Supporting the Development of the LHS

1.26 Following submission to the Scottish Government, the last round of LHS were each reviewed by a small panel from other local authorities and the Scottish Government. Feedback from the process was positive, with the involvement of local authority colleagues being one of the key elements that was widely thought to have worked well and added value to the process. Local authorities commented however, that they thought the review would have been more helpful had it been undertaken earlier in the process, perhaps at the draft LHS stage.

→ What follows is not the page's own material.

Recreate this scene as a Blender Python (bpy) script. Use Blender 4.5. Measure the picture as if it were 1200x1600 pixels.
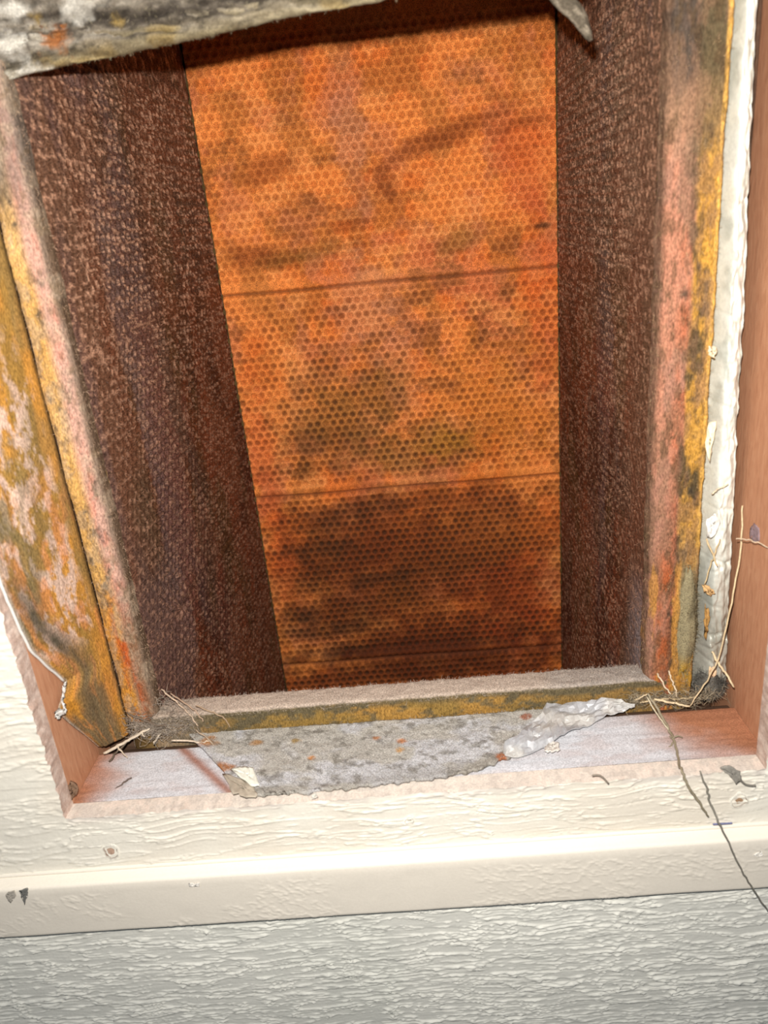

1.27 The details of the next review process are still to be discussed and agreed with ALACHO and CoSLA. However, the Scottish Government would be keen to build on recent experience and promote a review process which is underpinned by the following broad principles:

  • Supports improvement and is early enough in the process to influence change
  • Involves local authority colleagues / peer review
  • Is proportionate to the task and available resources
  • Is based on meaningful criteria

1.28 The details of the review process will be agreed by the Scottish Government, CoSLA and ALACHO.

1.29 As stated earlier, there is a statutory requirement for the LHS to be kept under review and it is for each local authority to decide how this is undertaken. However, it is already common practice for the LHS to be reviewed annually by local authorities and for progress against the agreed outcomes to be recorded. It would therefore, be considered good practice for local authorities to continue to undertake an annual update of the LHS and publish this on the local authority's website. Such updates could be centred on the action plan and joint working with partners, monitoring what progress has been made in achieving the agreed outcomes.